- [EXERCISE OBJECTIVE]
Wherever "from" appears in a line, copy that line.

- [DATASET EXCERPT]
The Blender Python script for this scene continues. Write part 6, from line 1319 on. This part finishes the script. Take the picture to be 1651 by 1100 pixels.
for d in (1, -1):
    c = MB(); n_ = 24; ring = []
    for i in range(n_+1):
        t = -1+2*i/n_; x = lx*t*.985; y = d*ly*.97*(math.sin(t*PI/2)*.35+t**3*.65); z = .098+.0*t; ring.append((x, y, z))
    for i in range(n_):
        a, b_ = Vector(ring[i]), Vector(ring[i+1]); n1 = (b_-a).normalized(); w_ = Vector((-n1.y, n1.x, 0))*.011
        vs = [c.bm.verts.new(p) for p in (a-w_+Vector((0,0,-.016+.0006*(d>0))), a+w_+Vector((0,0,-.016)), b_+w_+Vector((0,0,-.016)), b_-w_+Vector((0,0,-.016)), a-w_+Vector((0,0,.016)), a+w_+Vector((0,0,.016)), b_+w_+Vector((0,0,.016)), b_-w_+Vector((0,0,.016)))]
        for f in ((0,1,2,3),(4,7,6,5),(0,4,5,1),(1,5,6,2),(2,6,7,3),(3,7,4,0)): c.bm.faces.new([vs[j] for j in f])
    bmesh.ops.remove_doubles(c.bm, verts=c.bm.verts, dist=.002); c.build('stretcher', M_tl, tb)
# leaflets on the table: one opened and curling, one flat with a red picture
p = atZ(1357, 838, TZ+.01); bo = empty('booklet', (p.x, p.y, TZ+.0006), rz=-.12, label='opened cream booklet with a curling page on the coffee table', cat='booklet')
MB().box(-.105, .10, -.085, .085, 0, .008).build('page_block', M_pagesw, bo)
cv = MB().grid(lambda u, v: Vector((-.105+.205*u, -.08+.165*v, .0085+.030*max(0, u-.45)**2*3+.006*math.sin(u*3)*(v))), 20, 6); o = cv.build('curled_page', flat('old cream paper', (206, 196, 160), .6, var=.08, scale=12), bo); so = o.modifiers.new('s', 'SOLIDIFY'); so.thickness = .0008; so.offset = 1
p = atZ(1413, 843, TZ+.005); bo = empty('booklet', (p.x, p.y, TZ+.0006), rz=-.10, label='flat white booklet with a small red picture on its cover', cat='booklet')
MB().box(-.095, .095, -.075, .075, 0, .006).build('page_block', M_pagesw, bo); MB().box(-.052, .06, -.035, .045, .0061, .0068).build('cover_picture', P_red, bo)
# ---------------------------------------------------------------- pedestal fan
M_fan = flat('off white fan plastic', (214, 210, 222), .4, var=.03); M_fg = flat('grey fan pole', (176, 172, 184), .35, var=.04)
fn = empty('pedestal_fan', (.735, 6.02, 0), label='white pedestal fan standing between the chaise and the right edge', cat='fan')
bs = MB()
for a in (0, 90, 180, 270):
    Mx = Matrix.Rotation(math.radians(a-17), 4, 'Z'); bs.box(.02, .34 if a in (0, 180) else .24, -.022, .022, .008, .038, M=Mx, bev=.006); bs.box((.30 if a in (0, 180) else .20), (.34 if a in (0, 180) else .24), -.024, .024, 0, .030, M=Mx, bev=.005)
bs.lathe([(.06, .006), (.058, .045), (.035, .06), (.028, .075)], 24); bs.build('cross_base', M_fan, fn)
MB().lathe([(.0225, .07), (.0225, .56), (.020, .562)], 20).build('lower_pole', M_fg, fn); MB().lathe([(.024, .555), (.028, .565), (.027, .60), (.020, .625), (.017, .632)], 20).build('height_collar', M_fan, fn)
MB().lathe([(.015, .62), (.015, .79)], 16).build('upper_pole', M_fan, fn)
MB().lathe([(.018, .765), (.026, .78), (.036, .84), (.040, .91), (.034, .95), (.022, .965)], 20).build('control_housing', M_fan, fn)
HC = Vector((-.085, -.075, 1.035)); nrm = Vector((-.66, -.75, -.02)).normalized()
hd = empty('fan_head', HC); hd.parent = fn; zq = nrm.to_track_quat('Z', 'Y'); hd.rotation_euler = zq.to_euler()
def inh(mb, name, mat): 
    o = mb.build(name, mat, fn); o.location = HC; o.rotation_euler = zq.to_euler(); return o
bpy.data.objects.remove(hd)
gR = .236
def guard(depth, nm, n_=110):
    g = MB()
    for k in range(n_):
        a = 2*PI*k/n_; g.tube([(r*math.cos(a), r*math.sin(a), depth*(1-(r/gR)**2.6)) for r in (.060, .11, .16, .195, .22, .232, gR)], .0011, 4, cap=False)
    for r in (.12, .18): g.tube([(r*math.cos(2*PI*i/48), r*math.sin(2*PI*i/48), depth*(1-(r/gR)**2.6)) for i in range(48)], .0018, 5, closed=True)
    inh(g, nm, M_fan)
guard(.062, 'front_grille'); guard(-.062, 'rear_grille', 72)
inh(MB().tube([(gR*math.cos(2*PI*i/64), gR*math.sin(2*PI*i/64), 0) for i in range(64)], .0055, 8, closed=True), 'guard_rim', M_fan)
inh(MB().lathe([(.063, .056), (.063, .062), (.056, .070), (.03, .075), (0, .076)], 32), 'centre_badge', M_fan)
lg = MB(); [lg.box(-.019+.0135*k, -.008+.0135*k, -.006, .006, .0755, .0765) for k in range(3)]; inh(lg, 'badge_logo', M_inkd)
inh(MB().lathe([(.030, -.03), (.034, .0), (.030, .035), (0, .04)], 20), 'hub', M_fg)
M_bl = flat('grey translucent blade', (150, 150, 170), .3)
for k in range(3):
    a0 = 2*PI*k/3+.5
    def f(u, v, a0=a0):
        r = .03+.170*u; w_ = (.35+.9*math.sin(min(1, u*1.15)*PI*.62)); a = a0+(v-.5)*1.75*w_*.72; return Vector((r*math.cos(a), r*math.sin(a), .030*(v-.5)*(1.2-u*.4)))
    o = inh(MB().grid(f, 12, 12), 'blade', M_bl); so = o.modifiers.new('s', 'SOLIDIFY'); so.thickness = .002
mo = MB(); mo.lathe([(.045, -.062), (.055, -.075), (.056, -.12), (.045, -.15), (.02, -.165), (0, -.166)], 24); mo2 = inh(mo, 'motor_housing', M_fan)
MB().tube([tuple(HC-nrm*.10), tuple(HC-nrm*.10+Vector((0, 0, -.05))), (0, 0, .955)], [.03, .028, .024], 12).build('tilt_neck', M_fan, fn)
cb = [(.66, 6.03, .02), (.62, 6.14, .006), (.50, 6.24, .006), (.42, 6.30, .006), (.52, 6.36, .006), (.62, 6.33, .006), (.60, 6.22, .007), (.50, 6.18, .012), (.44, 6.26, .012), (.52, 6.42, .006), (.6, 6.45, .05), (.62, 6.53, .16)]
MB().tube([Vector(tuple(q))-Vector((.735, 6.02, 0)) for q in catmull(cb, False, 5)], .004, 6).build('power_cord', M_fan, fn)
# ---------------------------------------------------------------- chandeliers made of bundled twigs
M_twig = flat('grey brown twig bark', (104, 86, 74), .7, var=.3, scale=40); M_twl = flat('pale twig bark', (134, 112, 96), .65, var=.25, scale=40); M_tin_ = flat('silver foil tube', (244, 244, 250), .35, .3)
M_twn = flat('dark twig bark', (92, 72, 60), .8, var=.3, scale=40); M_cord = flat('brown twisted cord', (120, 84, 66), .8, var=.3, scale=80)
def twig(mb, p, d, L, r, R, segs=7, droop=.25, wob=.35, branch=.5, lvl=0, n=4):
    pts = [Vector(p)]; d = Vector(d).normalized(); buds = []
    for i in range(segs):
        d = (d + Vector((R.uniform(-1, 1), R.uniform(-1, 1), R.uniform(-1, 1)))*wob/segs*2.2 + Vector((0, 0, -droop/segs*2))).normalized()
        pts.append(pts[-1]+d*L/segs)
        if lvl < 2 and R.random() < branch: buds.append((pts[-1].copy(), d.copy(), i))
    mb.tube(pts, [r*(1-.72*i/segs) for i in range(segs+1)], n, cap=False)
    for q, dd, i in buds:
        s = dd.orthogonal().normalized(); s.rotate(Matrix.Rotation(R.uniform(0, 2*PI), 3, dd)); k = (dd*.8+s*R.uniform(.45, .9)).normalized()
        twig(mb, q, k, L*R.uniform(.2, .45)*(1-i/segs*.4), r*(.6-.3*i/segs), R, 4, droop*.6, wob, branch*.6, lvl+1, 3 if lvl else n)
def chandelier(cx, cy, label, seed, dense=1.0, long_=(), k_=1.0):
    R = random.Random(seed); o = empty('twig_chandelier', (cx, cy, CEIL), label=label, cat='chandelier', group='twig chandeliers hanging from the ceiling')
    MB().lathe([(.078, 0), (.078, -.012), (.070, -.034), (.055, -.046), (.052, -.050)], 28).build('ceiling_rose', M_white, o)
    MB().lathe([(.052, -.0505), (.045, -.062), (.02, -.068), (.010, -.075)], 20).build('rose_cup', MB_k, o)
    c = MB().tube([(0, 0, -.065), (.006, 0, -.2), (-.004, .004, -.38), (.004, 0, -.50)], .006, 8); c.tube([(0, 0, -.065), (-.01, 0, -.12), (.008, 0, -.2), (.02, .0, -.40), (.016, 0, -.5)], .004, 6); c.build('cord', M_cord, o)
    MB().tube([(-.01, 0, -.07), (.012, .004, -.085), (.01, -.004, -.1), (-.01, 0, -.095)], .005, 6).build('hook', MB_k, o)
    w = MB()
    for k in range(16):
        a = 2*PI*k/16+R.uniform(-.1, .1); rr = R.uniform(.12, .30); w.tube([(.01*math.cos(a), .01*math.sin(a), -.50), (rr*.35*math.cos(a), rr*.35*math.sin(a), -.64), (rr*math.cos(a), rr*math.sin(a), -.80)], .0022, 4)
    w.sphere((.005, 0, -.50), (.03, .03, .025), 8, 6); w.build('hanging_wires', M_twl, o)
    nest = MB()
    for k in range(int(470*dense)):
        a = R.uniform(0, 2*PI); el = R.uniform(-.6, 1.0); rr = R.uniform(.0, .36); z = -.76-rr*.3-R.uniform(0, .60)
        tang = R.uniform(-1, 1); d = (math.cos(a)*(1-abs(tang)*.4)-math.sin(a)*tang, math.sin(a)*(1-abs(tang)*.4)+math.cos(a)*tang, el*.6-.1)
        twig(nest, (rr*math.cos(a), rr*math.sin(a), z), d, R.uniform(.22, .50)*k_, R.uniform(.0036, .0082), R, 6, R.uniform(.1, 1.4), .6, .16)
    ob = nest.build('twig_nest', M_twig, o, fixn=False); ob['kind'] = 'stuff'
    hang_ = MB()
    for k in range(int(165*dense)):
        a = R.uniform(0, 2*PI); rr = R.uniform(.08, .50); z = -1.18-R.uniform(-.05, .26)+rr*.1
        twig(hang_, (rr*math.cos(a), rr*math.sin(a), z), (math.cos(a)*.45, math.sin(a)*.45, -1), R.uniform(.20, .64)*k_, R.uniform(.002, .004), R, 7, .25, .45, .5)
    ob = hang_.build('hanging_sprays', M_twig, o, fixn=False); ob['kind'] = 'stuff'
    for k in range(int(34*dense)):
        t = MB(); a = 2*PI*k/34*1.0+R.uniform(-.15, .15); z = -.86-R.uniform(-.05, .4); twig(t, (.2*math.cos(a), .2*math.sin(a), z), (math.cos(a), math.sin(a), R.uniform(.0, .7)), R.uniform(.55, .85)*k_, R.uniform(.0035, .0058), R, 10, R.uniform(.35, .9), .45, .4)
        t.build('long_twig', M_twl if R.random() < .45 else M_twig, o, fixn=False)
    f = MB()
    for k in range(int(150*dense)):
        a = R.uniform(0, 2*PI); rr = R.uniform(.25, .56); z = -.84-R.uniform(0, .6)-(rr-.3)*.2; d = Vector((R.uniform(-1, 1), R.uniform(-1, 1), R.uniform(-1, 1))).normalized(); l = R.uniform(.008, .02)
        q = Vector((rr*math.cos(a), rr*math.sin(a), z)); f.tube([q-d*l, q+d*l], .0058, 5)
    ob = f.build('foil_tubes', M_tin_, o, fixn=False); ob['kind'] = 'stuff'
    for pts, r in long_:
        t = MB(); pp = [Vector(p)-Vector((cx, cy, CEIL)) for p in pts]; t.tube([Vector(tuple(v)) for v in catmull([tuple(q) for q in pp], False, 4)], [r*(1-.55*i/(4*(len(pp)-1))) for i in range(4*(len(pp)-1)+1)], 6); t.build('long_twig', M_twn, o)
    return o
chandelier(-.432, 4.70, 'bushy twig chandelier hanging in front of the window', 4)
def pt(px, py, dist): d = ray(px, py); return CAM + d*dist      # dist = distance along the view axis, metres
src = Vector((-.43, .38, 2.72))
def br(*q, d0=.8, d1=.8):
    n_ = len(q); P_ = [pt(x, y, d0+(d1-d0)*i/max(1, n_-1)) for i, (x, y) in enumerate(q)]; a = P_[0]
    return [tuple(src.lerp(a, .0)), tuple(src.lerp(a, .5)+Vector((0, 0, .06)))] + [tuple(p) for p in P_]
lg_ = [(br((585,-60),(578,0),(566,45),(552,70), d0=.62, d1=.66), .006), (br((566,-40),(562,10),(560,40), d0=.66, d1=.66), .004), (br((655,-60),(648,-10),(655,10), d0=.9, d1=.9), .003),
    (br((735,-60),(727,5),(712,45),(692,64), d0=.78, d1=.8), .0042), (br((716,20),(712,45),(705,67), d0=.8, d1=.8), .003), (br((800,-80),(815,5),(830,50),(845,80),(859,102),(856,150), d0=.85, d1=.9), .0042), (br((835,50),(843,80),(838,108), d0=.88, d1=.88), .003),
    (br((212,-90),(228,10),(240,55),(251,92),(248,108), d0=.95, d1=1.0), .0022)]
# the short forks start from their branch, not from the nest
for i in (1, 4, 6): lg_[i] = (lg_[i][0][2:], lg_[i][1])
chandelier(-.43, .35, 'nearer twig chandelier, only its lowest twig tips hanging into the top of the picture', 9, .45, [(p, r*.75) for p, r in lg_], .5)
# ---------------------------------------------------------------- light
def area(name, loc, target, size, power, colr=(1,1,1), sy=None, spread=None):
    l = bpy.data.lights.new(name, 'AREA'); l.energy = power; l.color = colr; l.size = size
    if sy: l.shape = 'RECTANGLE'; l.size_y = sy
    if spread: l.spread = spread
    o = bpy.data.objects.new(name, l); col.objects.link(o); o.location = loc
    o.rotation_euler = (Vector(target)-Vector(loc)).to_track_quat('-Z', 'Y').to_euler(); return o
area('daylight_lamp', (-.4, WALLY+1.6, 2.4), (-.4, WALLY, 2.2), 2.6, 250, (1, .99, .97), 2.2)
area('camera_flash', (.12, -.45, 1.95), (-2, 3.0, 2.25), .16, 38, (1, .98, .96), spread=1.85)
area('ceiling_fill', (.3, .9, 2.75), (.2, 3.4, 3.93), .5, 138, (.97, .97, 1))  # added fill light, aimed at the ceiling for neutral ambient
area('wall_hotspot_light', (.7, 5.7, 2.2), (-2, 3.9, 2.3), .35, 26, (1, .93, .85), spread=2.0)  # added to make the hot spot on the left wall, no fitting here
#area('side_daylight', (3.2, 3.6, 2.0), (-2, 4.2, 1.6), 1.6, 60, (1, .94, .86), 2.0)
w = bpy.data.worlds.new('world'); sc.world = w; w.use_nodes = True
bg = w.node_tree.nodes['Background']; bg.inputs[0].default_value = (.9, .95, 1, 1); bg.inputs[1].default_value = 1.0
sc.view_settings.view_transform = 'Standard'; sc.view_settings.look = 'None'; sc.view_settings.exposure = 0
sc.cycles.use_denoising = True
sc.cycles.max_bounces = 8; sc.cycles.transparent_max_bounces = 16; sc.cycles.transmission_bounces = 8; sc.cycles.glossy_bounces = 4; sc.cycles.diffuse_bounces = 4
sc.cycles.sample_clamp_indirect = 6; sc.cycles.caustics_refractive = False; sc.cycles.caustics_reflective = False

- [FULL OUTPUT]
The Blender Python script for this scene continues. Write part 6, from line 1319 on. This part finishes the script. Take the picture to be 1651 by 1100 pixels.
    R = random.Random(seed); o = empty('twig_chandelier', (cx, cy, CEIL), label=label, cat='chandelier', group='twig chandeliers hanging from the ceiling')
# the short forks start from their branch, not from the nest